Curt Nuccitelli says he is not a Wall Street player, just a Kent trucking boss trying to keep 14 paychecks going out the door. Now he is one of the faces of a major legal brawl over Washington’s brand‑new millionaires tax, arguing it will hit small operators like his Spirit Transport Systems hard enough to derail hiring, wages and equipment upgrades. The challenge landed this week in Klickitat County and is already shaping up as a statewide showdown.

What the complaint says

The lawsuit, filed Thursday by the Citizen Action Defense Fund, asks Klickitat County Superior Court for a declaratory judgment that the state’s 9.9% tax on income above $1 million violates Washington’s constitution by treating income as property and blowing past the uniformity requirement and 1% cap, according to Citizen Action Defense Fund. The filing names Nuccitelli and several other business owners and trade groups who say they would be on the hook for the levy. The plaintiffs want the court to keep the law from taking effect in 2028 while judges sort out the constitutional fight.

Kent owner warns of a small‑business squeeze

Nuccitelli runs Spirit Transport Systems out of the Kent Valley and told KGW his drayage outfit, which he said employs about 14 people, operates on margins too thin to simply swallow a steep new tax. He pointed to surprise hits such as a roughly $100,000 sewer‑pipe repair that chewed up cash he had hoped to put toward new hires or trucks. Spirit Transport’s website lists Nuccitelli as CEO and spotlights the company’s work moving goods through the ports of Seattle and Tacoma.

Supporters say revenue will pay for schools and care

Backers of the plan say the tax is aimed squarely at the state’s wealthiest residents and would generate billions to expand K‑12 meals, child care and health programs while beefing up the Working Families Tax Credit. As laid out by Senate Democrats, the law takes effect Jan. 1, 2028, with collections starting in 2029, and sponsors say most households will never see a bill. Gov.
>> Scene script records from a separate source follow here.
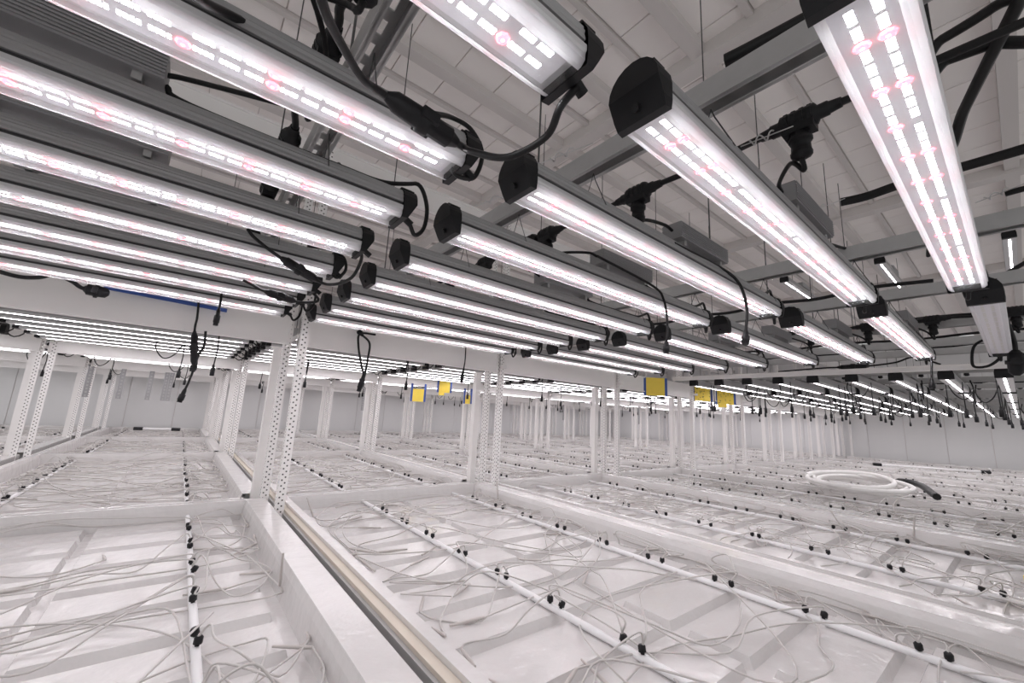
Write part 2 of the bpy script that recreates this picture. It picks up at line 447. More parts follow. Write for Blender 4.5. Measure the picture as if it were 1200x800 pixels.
# ================================================================== rack uprights and crossbars
ZTOP = 1.47
ang_prof = MB()
HP = ZTOP - ZF
ang_prof.box(0, 0.036, 0, 0.0025, 0, HP); ang_prof.box(0, 0.0025, 0.0025, 0.036, 0, HP)
ANG_ME = ang_prof.mesh('perforated_angle', M_PERF)
LEG_ME = MB().box(-0.021, 0.021, -0.021, 0.021, 0, 0.305 - ZF).box(-0.03, 0.03, -0.03, 0.03, 0.298 - ZF, 0.305 - ZF).mesh('box_leg', M_WHITE)
FOOT_ME = MB().box(-0.04, 0.06, -0.04, 0.06, 0, 0.006).mesh('foot_plate', M_GALV)
BRACE_ME = MB().box(0.003, 0.0065, -0.16, 0.0, -0.012, 0.012).mesh('strut_tie', M_WHITE)
for r, y in enumerate(ROWS):
    for e in range(1, 11):
        xg = EDGE[e]
        row = ORD[r + 1]
        lab = 'white perforated rack upright in the %s row between %s and %s benches' % (row, BN[e - 1], BN.get(e, 'last'))
        up = thing('rack_upright', lab, 'rack post', (xg, y, ZF), 'perforated rack uprights')
        x_ = -0.013
        if e == 2: spots = ((-0.015, -0.175), (-0.036, 0.105), (-0.045, 0.205))
        elif e == 1: spots = ((0.020, -0.02), (-0.050, -0.01), (-0.075, 0.09))
        else: spots = ((-0.014, -0.03), (-0.030, 0.105), (-0.050, 0.20))
        link('perforated_angle', ANG_ME, up, (*spots[0], 0)); link('perforated_angle', ANG_ME, up, (*spots[1], 0)); link('box_leg', LEG_ME, up, (*spots[2], 0))
        link('foot_plate', FOOT_ME, up, (-0.015, -0.15, 0))
        for z in (-0.9, 0.34, 1.2): link('strut_tie', BRACE_ME, up, (x_, 0.07, z - ZF))
for r, y in enumerate(ROWS):
    for lev, (za, zb) in enumerate(((0.302, 0.452), (1.30, 1.46))):
        for e in range(0, 10):
            if e == 0 and r == 0: continue
            xa, xb = EDGE[e] + 0.008, EDGE[e + 1] - 0.034
            o = thing('rack_crossbar', 'flat white crossbar above the %s bench, %s row of uprights, %s level' % (BN[e], ORD[r + 1], ('lower', 'upper')[lev]), 'crossbar', (xa, y, za), 'white rack crossbars')
            W = xb - xa; H = zb - za
            link('beam_web', MB().box(0, W, -0.012, 0.012, 0, H).box(0, W, -0.02, -0.012, H - 0.012, H).box(0, W, -0.02, -0.012, 0, 0.008).mesh('beam_web', M_WHITE), o)
            link('end_bracket', MB().box(0, 0.004, -0.03, 0.03, -0.01, H + 0.01).mesh('end_bracket', M_WHITE), o)
            link('end_bracket', MB().box(W - 0.004, W, -0.03, 0.03, -0.01, H + 0.01).mesh('end_bracket', M_WHITE), o)
            if lev == 1 and e == 2 and r == 0:
                # the two small dark marks on the upper bar: a ring and an upturned T
                ring = [(0.072 + 0.012 * math.cos(t * math.pi / 8), -0.0215, 0.060 + 0.016 * math.sin(t * math.pi / 8)) for t in range(17)]
                mk = MB().tube(ring, 0.003, 5, caps=False)
                mk.box(0.112, 0.142, -0.0215, -0.012, 0.036, 0.041).box(0.125, 0.130, -0.0215, -0.012, 0.036, 0.064)
                link('dark_mark', mk.mesh('dark_mark', M_DKWIRE), o)['label'] = 'dark ring and upturned T marked on the bar'

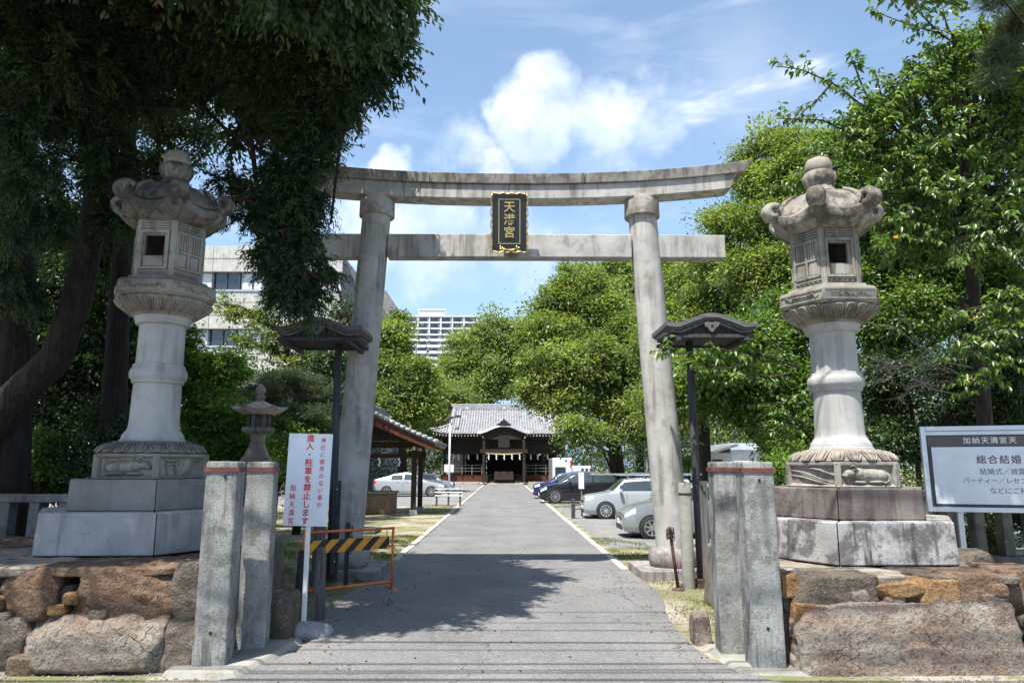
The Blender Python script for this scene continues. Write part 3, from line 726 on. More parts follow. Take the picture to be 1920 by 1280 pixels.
def petals(name, prof, n, z_tip, z_root, mat, parent):
    """one raised lotus petal per object: an outer and an inner U laid on the turned profile"""
    zs = [p[1] for p in prof]; rs = [p[0] for p in prof]
    def pt(a, z, o): r_ = float(np.interp(z, zs, rs)) + o; return (r_ * math.cos(a), r_ * math.sin(a), z)
    st = 2 * math.pi / n
    for k in range(n):
        a = k * st; mb = MB()
        for w_, rad, o in ((.42, .0095, .004), (.20, .008, .006)):
            pts = []
            for i in range(11):
                q = -1 + 2 * i / 10; zz = z_tip + (z_root - z_tip) * abs(q) ** 2.4; zz = z_tip + (zz - z_tip) * .98 + (z_root - z_tip) * (.0 if w_ > .3 else .12)
                pts.append(pt(a + st * w_ * math.copysign(abs(q) ** .55, q), zz, o))
            mb.tube(pts, rad, 5)
        mb.build(name, mat, parent)
def lantern_heights(t_):
    a = (0, 3.06, 3.19, 3.40, 3.60, 4.34, 4.35, 4.413, 4.82, 5.20); b = (0, 3.04, 3.13, 3.31, 3.50, 4.21, 4.22, 4.31, 4.68, 5.13)
    for o in t_.children:
        m_ = o.data; co = np.empty(len(m_.vertices) * 3, np.float32); m_.vertices.foreach_get('co', co); co = co.reshape(-1, 3)
        co[:, 2] = np.interp(co[:, 2], a, b); m_.vertices.foreach_set('co', co.ravel()); m_.update()
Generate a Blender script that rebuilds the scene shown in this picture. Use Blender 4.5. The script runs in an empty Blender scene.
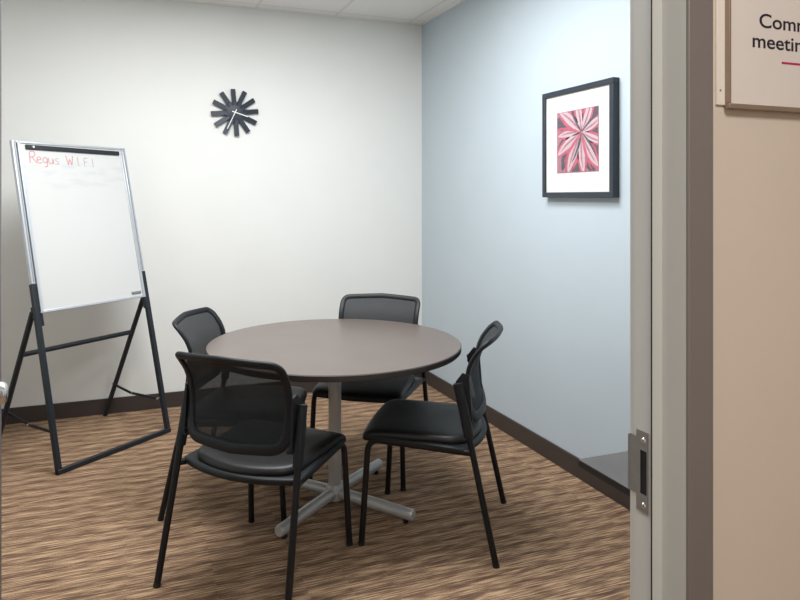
import bpy, bmesh, math, random
from mathutils import Vector, Matrix
random.seed(4)
scene = bpy.context.scene
COL = scene.collection
PI = math.pi

# ------------------------------------------------------------------ materials
def srgb(r, g, b):
    def f(c):
        c /= 255.0
        return c / 12.92 if c <= 0.04045 else ((c + 0.055) / 1.055) ** 2.4
    return (f(r), f(g), f(b), 1.0)

def new_mat(name, color, rough=0.5, metal=0.0, spec=0.5, noise=0.0, nscale=20.0, bump=0.0, bscale=200.0):
    m = bpy.data.materials.new(name)
    m.use_nodes = True
    nt = m.node_tree
    b = nt.nodes['Principled BSDF']
    b.inputs['Base Color'].default_value = color
    b.inputs['Roughness'].default_value = rough
    b.inputs['Metallic'].default_value = metal
    b.inputs['Specular IOR Level'].default_value = spec
    tc = nt.nodes.new('ShaderNodeTexCoord')
    if noise > 0:
        n = nt.nodes.new('ShaderNodeTexNoise')
        n.inputs['Scale'].default_value = nscale
        n.inputs['Detail'].default_value = 4
        nt.links.new(tc.outputs['Object'], n.inputs['Vector'])
        r = nt.nodes.new('ShaderNodeMapRange')
        r.inputs['From Min'].default_value = 0.3
        r.inputs['From Max'].default_value = 0.7
        r.inputs['To Min'].default_value = 1 - noise
        r.inputs['To Max'].default_value = 1 + noise
        nt.links.new(n.outputs['Fac'], r.inputs['Value'])
        v = nt.nodes.new('ShaderNodeVectorMath'); v.operation = 'SCALE'
        v.inputs[0].default_value = color[:3]
        nt.links.new(r.outputs[0], v.inputs['Scale'])
        nt.links.new(v.outputs[0], b.inputs['Base Color'])
    if bump > 0:
        n = nt.nodes.new('ShaderNodeTexNoise')
        n.inputs['Scale'].default_value = bscale
        n.inputs['Detail'].default_value = 3
        nt.links.new(tc.outputs['Object'], n.inputs['Vector'])
        bp = nt.nodes.new('ShaderNodeBump')
        bp.inputs['Strength'].default_value = bump
        bp.inputs['Distance'].default_value = 0.002
        nt.links.new(n.outputs['Fac'], bp.inputs['Height'])
        nt.links.new(bp.outputs[0], b.inputs['Normal'])
    return m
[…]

Bob Ferguson signed the measure on March 30, and supporters argue that its investments will help Washington rely less on regressive sales taxes, according to reporting by Axios.

What happens next

Because the complaint digs into long‑running constitutional questions over whether income counts as property for tax purposes, legal observers expect the case could move quickly up to the Washington Supreme Court. A separate group seeking to repeal the law has already asked the state’s high court for permission to put a referendum on the ballot, and the justices agreed to consider that petition at an April 30 en banc conference, according to coverage by the Lynnwood Times. That procedural fight means the ultimate fate of the tax could be decided months or years before the state ever collects a dollar.

For Nuccitelli and other small employers, the case is less about legal theory and more about next year’s budget. He told KGW he may delay investments, scale back hiring or trim wages rather than simply pass higher costs to customers, a set of choices that could ripple through the Kent Valley and supply chains feeding the ports. The court battle will determine whether those local concerns are enough to derail a sweeping statewide revenue plan before it ever leaves the dock.